§ Given entries:
▼

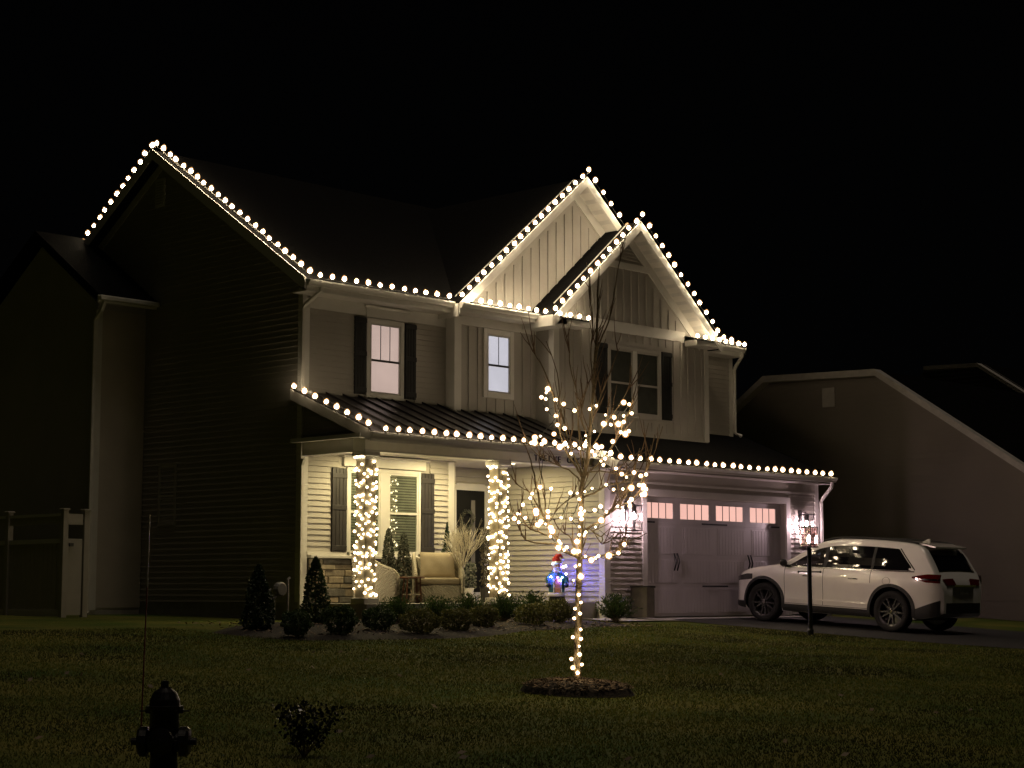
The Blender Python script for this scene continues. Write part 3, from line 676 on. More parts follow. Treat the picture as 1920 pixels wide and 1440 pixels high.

▲
▼

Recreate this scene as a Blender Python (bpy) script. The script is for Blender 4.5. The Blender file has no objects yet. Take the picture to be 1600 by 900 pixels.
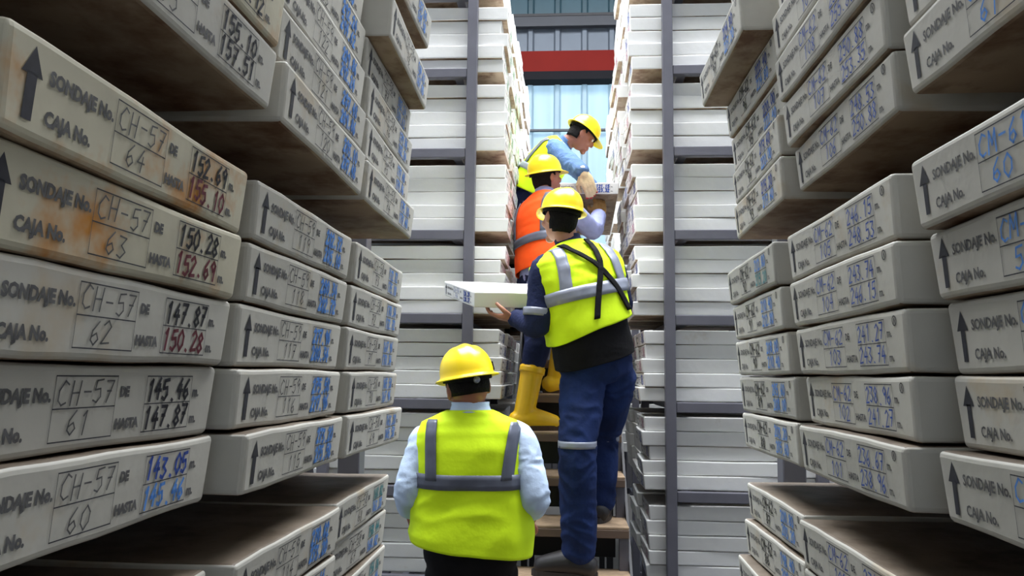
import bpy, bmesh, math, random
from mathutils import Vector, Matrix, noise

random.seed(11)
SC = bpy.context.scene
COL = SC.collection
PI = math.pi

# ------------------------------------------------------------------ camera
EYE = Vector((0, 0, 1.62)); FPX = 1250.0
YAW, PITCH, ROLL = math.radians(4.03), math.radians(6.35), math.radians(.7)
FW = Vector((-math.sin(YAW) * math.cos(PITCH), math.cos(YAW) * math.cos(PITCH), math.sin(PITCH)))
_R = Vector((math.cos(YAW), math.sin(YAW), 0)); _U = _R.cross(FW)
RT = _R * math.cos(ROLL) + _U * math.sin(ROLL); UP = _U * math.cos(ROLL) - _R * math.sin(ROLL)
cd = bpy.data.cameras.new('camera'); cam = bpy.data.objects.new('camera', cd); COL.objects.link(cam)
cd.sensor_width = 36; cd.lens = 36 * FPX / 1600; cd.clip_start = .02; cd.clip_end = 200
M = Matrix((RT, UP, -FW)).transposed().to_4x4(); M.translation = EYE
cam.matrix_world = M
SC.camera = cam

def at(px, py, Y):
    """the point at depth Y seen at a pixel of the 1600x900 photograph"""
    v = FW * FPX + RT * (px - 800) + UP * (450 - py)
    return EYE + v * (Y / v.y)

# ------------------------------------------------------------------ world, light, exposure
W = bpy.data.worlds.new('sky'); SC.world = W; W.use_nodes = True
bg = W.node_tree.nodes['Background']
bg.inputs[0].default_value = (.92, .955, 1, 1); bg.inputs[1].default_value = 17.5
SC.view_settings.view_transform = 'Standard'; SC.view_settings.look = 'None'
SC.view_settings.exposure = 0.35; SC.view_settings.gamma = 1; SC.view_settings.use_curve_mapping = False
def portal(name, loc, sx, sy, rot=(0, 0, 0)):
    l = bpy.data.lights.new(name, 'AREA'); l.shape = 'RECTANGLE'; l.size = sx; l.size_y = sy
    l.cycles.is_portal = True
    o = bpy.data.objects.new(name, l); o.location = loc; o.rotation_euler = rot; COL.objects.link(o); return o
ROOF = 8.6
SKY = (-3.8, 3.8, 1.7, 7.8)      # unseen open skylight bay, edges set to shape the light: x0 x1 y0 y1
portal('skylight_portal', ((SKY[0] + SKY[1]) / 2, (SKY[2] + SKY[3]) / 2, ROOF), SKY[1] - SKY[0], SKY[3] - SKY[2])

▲

§ Stated exercise: Reproduce exactly the section that begins with the line containing "Recreate this scene" and ends with the line containing "PI = math.pi". Both boundary lines belong in the copy, but pictures do not.

§ Finished exercise:
Recreate this scene as a Blender Python (bpy) script. The script is for Blender 4.5. The Blender file has no objects yet. Take the picture to be 1600 by 900 pixels.
import bpy, bmesh, math, random
from mathutils import Vector, Matrix, noise

random.seed(11)
SC = bpy.context.scene
COL = SC.collection
PI = math.pi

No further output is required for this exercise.